Colombia: Sugar cane harvesters demand rights at work

The sugar industry in Valle del Cauca Department is currently in a difficult situation as a result of the strike by 10,000 sugar industry workers through the Cooperativas de Trabajo Asociado (CTA). The strike has already lasted a week, yet the attitude of employers and the government has not changed.

Brussels, 25 September 2008: The sugar industry in Valle del Cauca Department is currently in a difficult situation as a result of the strike by 10,000 sugar industry workers through the Cooperativas de Trabajo Asociado (CTA). The strike has already lasted a week, yet the attitude of employers and the government has not changed.
Various actions and measures have been taken with both the Asociación de Cultivadores de Caña de Azúcar (ASOCAÑA) and the government with a view to reaching an agreement and preventing the strike, but they were inadequate. On 5 September, over 5,000 workers tried to talk to President Álvaro Uribe upon his arrival in the city of Cali, but Uribe did not want to listen to them. The political, economic and social impact of this disaster is almost without precedent.

Asocaña paid for radio and television adverts urging the population not to participate in the strike, thus violating the right to freedom of association and the right to unionise. On 15 September, more than one hundred workers sustained injuries after being subjected to violence by the police, the Mobile Riot Squad of the national police force and the sugar engineers’ private security forces.

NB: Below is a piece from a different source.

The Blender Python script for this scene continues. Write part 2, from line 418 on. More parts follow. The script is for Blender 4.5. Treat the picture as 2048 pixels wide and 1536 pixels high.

One of the main problems in this conflict is the refusal of sugar cane companies, which are subsidised by the Colombian government, to grant their workers minimum labour rights. According to the law, every Colombian worker is entitled to a direct contract, a stable job, recognition and pay for sick days, education and housing benefits, holidays, clear and fair methods of weighing the sugar cane and compensation in the form of pay for the long hours and difficult conditions with which they work, among other things.

In a letter to the Colombian authorities (ES), the ITUC requests that President Álvaro Uribe do everything in his power to ensure that the State’s monitoring bodies, the national public prosecutor’s office, the attorney-general’s office and the ombudsman’s office act as quickly as possible to find and prosecute those who perpetrated violent acts against workers and that the Ministry of Work and Asocaña respect workers’ fundamental labour rights.

“The Colombian government must fulfil its constitutional duty to defend, protect and promote workers’ rights,” said Guy Ryder, general secretary of the ITUC. “The situation of sugar cane harvesters is unendurable and a solution must be found immediately.”